Unless you are letting your brakes wear out bad enough that they eat into and gauge grooves in your rotor (or the rotor is cracked) there is no reason to replace/turn them. Here are videos with info on a bad vs good rotor:

Car: Video: How to Inspect Brake Rotors | eHow.com
Motorcycle: Video: How to Check a Motorcycle Break Rotor | eHow.com



The Only thing I would add....correct me if I am wrong but I have done it 2 ways when compressing the piston I usually loosen the master cylinder to vent the system as I compress the piston back to it position..I also usually wrap a rag around it so there is no splashing of the brake fluid as it compresses back into the system...brake fluid is known to eat paint..... or The other way to do it to make sure you don't splash brake fluid on the bike is to open the bleeder screw when compressing the piston to vent the system and then top off the brake fluid after....just my .2 cents.

Nice Write up !!
From what I read/researched, if you do this (open the system), you may need to bleed your brakes after. By opening he bleeder screw or master cylinder cap you can introduce air into the system. It doesn't hurt anything to leave the system closed, compressing the pistons is not going to introduce any greater strain of pressure than the system can take (its a closed system, what's in there has been in there and should always be there unless there is a leak or significant brake pad wear).

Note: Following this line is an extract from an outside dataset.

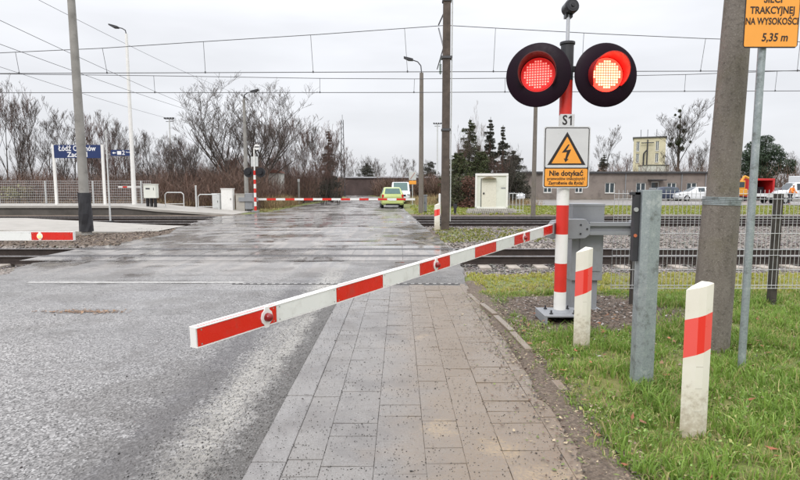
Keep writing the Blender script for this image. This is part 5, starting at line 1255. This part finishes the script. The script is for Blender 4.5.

Disclaimer: If you do not agree or trust information on the internet, ask a professional. The strength of my knowledge is only as strong as my research material. If there is a certified mechanic in the building that would like to provide a better answer please chime in. After performing this brake job I was able to perform consecutive "stoppies" (the 1st was a mistake, the rest were kinda fun) so I trust my brake job!